| Business 100 Boston By Lauren
Byrne
Irish
America was in Boston on January 11 to salute its 2006 Business 100 Boston
honorees at a special luncheon co-hosted with the American Ireland Fund.
The venue was the Boston College Club, located atop the Bank of America
building in downtown Boston, and offering dazzling views of Boston’s
harbor front. While guests lunched on Boston chowder, beef steak and creamed
potatoes, and fresh fruit tart, Irish America publisher Niall O’Dowd
introduced the program. Bridget Hester, the regional director of The American
Ireland Fund, extended a welcome to everyone. Brian Burns, Business 100
honoree and the event’s special guest, was the recipient of the
Irish Spirit Award, presented to him by editor-in-chief Patricia Harty.
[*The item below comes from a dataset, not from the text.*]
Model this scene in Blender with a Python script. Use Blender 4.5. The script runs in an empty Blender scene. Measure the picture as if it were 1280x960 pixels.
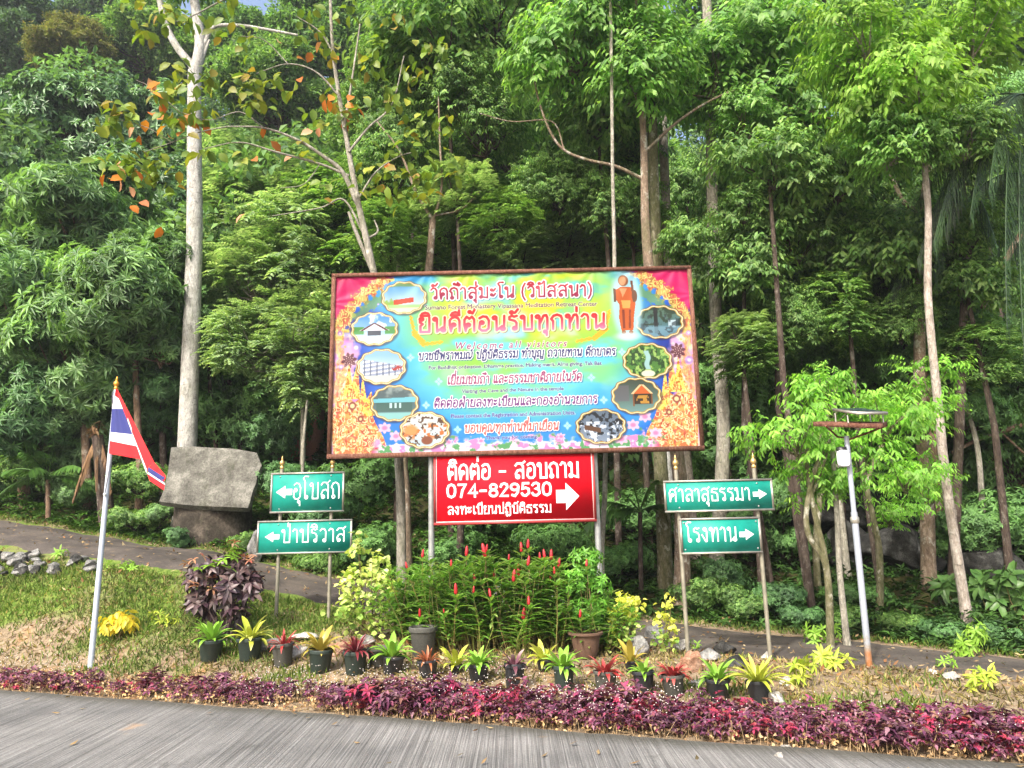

Chairman and CEO of BF Enterprises, Inc., the San Francisco-based publicly-owned
real estate holding and development company, Burns is also the founder
and principal benefactor of the Burns Library of Rare Books at Boston
College. He named the library in memory of his father, the Honorable John
J. Burns (1901-1957), who, at the age of 29, became the youngest person
ever appointed to the Superior Court of Massachusetts, and three years
later became the first general counsel for the Securities and Exchange
Commission. Accepting his award, Burns commented on the serendipity that
resulted in the collection, stating that he acquired much of the now internationally
recognized collection (with its emphasis on Irish studies, British Catholic
authors, Jesuitana, Catholic liturgy and life in America, 1925-1975, and
Boston history) at a time when he couldn’t afford to purchase anything
else.
Thomas
J. Hynes, president and CEO of Meredith & Grew Incorporated, the Boston-based
global property management firm, was the keynote speaker at the luncheon.
In his introductory remarks he noted, “I am just a proxy for everyone
in this room and countless others who followed the same voyage to the
U.S. because of the famine in Ireland.” Tracing the Hynes clan to
the Galway O’Heins of the 1600s, Hynes said his American lineage
began with the arrival in Boston of two brothers, Bernard John Hynes (his
grandfather) and Thomas J. Hynes from Lochrea, County Galway, in 1875.
Hard work and night school saw the next generation prosper. When the notorious
Mayor James Michael Curley went to jail in 1948, Hynes’s uncle,
John B. Hynes, then city clerk, was appointed mayor. He went on to beat
Curley in a bitterly fought political campaign and served three consecutive
terms from 1950 to 1960.
Hynes quoted
a poem Mayor Hynes penned in the 1950s that, he said, summed up his uncle’s
twinned love for Boston and his Irish heritage – sentiments no doubt
shared by every generation of Irish in Boston: “Don’t you
love this city by the open sea/This city that mothered the home of the
free?. . .Don’t you love this city where roots go deep/In the soil
of the land where the martyrs sleep?”